THE REQUEST. Make an exact copy of all the records.

Stored dataset items:
-=-=-

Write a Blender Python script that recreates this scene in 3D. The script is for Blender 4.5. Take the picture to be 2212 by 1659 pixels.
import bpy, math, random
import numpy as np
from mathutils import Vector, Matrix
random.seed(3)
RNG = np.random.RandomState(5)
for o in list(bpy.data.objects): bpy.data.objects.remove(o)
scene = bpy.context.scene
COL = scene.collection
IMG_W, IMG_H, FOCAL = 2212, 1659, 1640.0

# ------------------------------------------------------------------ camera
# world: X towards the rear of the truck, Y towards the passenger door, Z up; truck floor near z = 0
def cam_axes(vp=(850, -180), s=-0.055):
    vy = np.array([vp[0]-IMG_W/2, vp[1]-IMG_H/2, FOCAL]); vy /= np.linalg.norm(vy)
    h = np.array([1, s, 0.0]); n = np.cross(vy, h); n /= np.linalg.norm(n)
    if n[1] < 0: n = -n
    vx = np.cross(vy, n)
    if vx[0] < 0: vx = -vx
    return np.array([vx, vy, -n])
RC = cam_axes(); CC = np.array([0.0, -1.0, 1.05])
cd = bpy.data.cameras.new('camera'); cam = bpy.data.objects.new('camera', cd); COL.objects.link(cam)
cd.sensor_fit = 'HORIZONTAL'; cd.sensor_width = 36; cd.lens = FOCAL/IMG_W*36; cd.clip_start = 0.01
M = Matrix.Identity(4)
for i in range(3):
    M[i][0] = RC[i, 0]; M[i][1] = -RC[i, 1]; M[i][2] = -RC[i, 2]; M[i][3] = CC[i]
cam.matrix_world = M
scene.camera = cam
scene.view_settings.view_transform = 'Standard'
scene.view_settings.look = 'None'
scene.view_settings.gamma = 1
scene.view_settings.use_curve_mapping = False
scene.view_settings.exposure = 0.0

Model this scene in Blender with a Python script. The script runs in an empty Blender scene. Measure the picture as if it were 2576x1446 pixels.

-=-=-

OUTPUT FOR THIS TASK.
Write a Blender Python script that recreates this scene in 3D. The script is for Blender 4.5. Take the picture to be 2212 by 1659 pixels.
import bpy, math, random
import numpy as np
from mathutils import Vector, Matrix
random.seed(3)
RNG = np.random.RandomState(5)
for o in list(bpy.data.objects): bpy.data.objects.remove(o)
scene = bpy.context.scene
COL = scene.collection
IMG_W, IMG_H, FOCAL = 2212, 1659, 1640.0

# ------------------------------------------------------------------ camera
# world: X towards the rear of the truck, Y towards the passenger door, Z up; truck floor near z = 0
def cam_axes(vp=(850, -180), s=-0.055):
    vy = np.array([vp[0]-IMG_W/2, vp[1]-IMG_H/2, FOCAL]); vy /= np.linalg.norm(vy)
    h = np.array([1, s, 0.0]); n = np.cross(vy, h); n /= np.linalg.norm(n)
    if n[1] < 0: n = -n
    vx = np.cross(vy, n)
    if vx[0] < 0: vx = -vx
    return np.array([vx, vy, -n])
RC = cam_axes(); CC = np.array([0.0, -1.0, 1.05])
cd = bpy.data.cameras.new('camera'); cam = bpy.data.objects.new('camera', cd); COL.objects.link(cam)
cd.sensor_fit = 'HORIZONTAL'; cd.sensor_width = 36; cd.lens = FOCAL/IMG_W*36; cd.clip_start = 0.01
M = Matrix.Identity(4)
for i in range(3):
    M[i][0] = RC[i, 0]; M[i][1] = -RC[i, 1]; M[i][2] = -RC[i, 2]; M[i][3] = CC[i]
cam.matrix_world = M
scene.camera = cam
scene.view_settings.view_transform = 'Standard'
scene.view_settings.look = 'None'
scene.view_settings.gamma = 1
scene.view_settings.use_curve_mapping = False
scene.view_settings.exposure = 0.0

Model this scene in Blender with a Python script. The script runs in an empty Blender scene. Measure the picture as if it were 2576x1446 pixels.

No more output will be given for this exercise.